POD #13: The Power of Your Identity
What a timely prompt, because I was really thinking about this today as I did my water jogging class. Like, Tara might have been in my brain when she wrote it out, because even her example is spot on. I love the quote from Tony Robbins “The #1 way to change your behavior is actually to change your identity.”
A year ago I decided that I was going to lose weight. I am morbidly obese. I am healthy, so I have justified that despite my weight, I really have no reason to change. Until last year. I purposed in my heart that it was time for me to eat healthier and be more active. I had played around with dieting for decades. Read the book. I knew the tools. I analyzed the why behind my weight. I even knew what I should be doing. Yet, I didn’t consistently do it.
Last year, January 4th, I joined Weight Watchers. I was committed to the program, and it helped that each day and then each week I go to start over. I am task oriented, so really it helped. I was very diligent to use my points to the fullest, and although I could have something, I quickly learned that I didn’t like to waste points for certain things. I lost thirty-three lbs. before I took the next step and started exercising.
In April after my mother passed away, I joined the gym. I reasoned that I could take the time I had spent with her, and at least use 30 minutes to an hour to step up my weight loss. By September, I had lost fifty-three pounds. I was in the pool at the gym regularly – two deep water running classes and swimming other days. I was walking a lot more and taking the stairs at work. One month I didn’t take the elevator at all. My husband and I would go for walks around the community walking trails. I was enjoying things.
But I never changed my identity about it. And so for the past eight months, I have been loosing the same ten pounds over and over. The gym cancelled one of my classes, and my schedule got busy so Saturday morning is the only time I exercise. I walk a lot at work, but I do good to get 8,000 steps and my goal is 10,000. And food, well I tell myself the point amount, but there are weeks I don’t track and days I binge my whole weeks points. Then I tell myself, I will start back over tomorrow.
That is what I was thinking about this morning as I did my water jogging. I was questioning why I got of track and why my behavior is not lining up with what I say I really want. But the truth is I do not identify myself as a fit person. Yes, healthy but not fit.
As I think about the identity aspect of change, I am reminded of an assignment I had in college to attend an AA meeting. As I sat there at an open meeting, the lady sharing shared my story. I mean her experiences mirrored mine, as if we had done it together – yet the difference between us – I had never identified as an alcoholic. It never crossed my mind, until that moment. I realized in that moment the power of how we see ourselves.
My identity is wrapped up in roles – a mother, a wife, a Social Worker, a volunteer, a Christian. My life activities are wrapped around those identities. Only recently have I even begun to explore what I like outside of those things, but even those are tied to activities – writing, reading, relaxing.

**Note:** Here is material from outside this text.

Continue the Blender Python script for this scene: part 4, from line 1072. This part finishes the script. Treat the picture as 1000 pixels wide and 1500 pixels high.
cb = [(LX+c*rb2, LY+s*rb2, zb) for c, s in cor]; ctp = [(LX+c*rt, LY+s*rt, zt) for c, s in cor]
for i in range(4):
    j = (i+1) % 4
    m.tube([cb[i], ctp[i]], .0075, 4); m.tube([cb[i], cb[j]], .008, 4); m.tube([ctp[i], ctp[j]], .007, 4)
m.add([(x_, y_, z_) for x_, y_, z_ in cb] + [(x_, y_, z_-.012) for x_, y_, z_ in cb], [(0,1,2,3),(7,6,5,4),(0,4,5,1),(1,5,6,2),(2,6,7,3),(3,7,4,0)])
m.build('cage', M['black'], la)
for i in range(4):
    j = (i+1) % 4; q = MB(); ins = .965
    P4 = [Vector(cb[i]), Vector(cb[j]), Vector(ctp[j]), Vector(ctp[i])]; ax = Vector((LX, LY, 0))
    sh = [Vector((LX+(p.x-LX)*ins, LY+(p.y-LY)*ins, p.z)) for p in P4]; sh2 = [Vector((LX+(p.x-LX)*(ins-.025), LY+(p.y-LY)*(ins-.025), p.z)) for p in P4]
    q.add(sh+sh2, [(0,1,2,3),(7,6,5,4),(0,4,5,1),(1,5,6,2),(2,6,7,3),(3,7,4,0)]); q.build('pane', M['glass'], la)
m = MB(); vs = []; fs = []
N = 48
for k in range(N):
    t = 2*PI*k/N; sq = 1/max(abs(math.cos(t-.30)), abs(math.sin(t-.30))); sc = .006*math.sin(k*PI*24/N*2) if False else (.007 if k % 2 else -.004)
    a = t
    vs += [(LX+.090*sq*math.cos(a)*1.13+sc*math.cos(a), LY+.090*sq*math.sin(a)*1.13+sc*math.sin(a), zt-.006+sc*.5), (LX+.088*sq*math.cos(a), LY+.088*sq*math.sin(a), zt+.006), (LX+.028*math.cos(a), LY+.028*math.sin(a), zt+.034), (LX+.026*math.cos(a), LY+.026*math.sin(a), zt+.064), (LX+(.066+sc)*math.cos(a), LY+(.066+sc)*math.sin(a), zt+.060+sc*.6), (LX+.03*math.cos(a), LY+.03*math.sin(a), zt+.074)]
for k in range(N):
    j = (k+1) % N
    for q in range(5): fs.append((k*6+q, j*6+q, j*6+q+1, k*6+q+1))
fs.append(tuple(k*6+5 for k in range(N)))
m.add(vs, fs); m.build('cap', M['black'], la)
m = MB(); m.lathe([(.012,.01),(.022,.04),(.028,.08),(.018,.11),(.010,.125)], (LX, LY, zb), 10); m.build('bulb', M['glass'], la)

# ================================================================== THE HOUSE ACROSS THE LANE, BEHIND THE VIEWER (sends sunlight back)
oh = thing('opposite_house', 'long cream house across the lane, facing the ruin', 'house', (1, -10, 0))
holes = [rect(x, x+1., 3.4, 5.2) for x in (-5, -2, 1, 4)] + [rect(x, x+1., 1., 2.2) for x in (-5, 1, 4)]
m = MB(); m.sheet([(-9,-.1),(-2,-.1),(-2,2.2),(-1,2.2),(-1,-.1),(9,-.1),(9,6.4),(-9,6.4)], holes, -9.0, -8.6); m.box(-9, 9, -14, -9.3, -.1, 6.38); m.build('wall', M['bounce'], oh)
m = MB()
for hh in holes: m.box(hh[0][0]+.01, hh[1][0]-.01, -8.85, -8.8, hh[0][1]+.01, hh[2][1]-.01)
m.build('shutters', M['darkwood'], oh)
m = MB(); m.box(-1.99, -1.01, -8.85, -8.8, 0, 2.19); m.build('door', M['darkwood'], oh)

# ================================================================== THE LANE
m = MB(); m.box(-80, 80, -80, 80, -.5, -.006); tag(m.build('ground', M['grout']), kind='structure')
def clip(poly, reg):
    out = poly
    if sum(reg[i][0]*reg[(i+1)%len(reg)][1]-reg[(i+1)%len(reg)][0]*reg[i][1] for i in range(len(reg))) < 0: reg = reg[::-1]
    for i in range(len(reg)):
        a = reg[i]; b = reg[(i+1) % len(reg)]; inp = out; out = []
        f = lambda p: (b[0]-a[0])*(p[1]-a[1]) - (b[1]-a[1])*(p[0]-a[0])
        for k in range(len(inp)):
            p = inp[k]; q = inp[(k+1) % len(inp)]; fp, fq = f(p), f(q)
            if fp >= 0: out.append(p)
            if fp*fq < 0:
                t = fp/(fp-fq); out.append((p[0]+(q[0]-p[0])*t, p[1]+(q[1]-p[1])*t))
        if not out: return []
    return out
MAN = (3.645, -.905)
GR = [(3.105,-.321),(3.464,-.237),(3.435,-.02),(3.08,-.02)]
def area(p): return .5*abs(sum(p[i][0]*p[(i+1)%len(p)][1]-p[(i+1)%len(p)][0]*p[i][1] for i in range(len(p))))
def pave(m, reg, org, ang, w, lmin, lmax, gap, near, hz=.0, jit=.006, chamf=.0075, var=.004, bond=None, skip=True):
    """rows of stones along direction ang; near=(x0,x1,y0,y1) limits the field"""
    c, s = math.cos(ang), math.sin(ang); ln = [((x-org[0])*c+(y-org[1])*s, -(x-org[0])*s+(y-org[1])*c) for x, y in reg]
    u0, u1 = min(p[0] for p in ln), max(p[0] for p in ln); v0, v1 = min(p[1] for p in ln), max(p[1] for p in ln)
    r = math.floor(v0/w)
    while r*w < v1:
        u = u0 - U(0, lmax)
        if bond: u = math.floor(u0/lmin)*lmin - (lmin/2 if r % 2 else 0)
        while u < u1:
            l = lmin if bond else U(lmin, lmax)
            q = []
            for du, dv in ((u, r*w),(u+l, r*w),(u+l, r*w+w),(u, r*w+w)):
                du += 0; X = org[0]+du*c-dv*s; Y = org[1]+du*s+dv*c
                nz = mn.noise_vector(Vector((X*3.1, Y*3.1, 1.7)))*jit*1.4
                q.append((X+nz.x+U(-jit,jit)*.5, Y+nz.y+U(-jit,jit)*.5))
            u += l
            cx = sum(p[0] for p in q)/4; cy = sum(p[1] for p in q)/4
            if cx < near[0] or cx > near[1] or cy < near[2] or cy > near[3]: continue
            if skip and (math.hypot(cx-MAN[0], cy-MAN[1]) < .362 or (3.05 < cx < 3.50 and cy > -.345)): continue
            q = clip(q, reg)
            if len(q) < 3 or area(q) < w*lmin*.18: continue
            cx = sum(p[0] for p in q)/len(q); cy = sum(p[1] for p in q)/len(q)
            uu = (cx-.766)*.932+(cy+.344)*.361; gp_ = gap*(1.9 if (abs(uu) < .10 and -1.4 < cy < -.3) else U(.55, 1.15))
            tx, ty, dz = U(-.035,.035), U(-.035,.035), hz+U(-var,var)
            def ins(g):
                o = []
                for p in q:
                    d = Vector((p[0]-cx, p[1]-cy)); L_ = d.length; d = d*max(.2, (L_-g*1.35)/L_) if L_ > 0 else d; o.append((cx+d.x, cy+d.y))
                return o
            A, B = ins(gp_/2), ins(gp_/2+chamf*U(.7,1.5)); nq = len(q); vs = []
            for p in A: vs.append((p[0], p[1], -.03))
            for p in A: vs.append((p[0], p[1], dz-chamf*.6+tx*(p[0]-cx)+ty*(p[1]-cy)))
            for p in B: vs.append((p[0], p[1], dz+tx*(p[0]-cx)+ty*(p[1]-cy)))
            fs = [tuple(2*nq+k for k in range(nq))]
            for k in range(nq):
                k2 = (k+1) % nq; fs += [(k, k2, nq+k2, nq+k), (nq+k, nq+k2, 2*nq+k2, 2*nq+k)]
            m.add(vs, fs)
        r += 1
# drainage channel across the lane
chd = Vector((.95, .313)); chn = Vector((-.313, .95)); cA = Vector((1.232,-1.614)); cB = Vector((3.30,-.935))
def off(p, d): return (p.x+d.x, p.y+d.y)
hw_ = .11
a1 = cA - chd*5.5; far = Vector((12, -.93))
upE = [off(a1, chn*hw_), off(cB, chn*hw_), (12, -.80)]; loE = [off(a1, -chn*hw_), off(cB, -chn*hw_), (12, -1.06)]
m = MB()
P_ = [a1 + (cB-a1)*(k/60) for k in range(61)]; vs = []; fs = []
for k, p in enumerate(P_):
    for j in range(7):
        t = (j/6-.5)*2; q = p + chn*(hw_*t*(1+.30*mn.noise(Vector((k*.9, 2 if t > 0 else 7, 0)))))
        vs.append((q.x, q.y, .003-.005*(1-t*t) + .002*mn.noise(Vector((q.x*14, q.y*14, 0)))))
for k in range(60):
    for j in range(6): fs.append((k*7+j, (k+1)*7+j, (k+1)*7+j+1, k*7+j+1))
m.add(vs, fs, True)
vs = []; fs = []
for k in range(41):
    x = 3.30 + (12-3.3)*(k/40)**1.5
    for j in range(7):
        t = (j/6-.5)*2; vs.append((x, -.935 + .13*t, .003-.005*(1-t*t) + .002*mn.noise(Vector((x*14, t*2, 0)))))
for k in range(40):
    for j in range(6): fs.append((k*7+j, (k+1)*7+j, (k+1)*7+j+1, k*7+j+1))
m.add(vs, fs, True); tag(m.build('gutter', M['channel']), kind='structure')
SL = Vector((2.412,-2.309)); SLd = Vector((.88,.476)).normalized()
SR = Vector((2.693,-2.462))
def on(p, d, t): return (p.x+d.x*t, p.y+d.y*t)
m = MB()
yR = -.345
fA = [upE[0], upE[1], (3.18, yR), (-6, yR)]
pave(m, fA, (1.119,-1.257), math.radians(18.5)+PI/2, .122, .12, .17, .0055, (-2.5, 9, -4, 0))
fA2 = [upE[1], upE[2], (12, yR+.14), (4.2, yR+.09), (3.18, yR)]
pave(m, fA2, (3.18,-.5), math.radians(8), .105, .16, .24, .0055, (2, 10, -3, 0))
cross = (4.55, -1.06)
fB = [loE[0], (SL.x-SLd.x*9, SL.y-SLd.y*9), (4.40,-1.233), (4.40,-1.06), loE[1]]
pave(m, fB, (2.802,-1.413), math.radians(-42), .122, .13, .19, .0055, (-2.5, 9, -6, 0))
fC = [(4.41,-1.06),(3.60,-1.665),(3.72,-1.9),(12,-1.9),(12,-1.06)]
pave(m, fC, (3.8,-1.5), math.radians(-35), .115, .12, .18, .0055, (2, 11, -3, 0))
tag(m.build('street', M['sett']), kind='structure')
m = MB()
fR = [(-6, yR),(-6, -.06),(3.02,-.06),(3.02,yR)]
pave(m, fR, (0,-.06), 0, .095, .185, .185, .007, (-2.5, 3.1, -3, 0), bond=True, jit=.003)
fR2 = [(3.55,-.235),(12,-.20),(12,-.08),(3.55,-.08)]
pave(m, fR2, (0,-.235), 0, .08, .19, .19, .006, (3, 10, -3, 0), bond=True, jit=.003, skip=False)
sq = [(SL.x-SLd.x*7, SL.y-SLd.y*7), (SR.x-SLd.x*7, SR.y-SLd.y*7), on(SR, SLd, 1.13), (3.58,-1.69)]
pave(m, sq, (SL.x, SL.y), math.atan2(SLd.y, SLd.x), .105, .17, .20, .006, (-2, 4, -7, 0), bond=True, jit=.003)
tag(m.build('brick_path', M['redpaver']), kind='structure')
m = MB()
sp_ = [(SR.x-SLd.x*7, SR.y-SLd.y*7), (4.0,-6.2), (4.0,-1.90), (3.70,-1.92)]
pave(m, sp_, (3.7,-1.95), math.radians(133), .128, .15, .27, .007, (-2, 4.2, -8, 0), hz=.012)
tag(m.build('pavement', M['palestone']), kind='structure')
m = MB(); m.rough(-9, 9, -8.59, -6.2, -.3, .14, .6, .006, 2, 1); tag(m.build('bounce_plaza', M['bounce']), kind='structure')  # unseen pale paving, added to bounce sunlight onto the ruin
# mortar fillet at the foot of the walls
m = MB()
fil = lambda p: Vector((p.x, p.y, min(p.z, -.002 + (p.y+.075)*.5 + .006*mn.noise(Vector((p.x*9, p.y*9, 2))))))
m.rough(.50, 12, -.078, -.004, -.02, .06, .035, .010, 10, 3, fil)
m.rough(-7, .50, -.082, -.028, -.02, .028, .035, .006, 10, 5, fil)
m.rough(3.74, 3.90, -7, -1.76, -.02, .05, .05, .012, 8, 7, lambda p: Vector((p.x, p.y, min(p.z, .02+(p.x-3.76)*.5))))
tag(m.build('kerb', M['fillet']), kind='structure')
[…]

Right now the shift in my identity that I want most is to be fit. I don’t just want to be healthy, I want to thrive. I want to be active and enjoy activities that are physical more than I enjoy sitting in front of a television with a bag of popcorn. I want to run a 5K instead of just barely finishing it because I had the keys to the car and couldn’t call the people waiting for me at the finish line to come get me. I want to wake up early and start the day with exercise in addition to my time with God. I want to be in tune with my body. I want to increase my endurance, my strength and my flexibility.
I want to enjoy healthy food. I made a lot of changes when I joined Weight Watchers, changes that have stayed. I want to like vegetables more and be more adventurous with my food instead of eating the same things every week. I want to practice portion control and eat slower instead of filling my plate and racing to be the first one done.
I want to stop talking about it, and do it. I want to do it with consistency and with discipline. I want to make being fit a priority instead of an option. I want “fit” to be part of my identity instead of something I am striving for.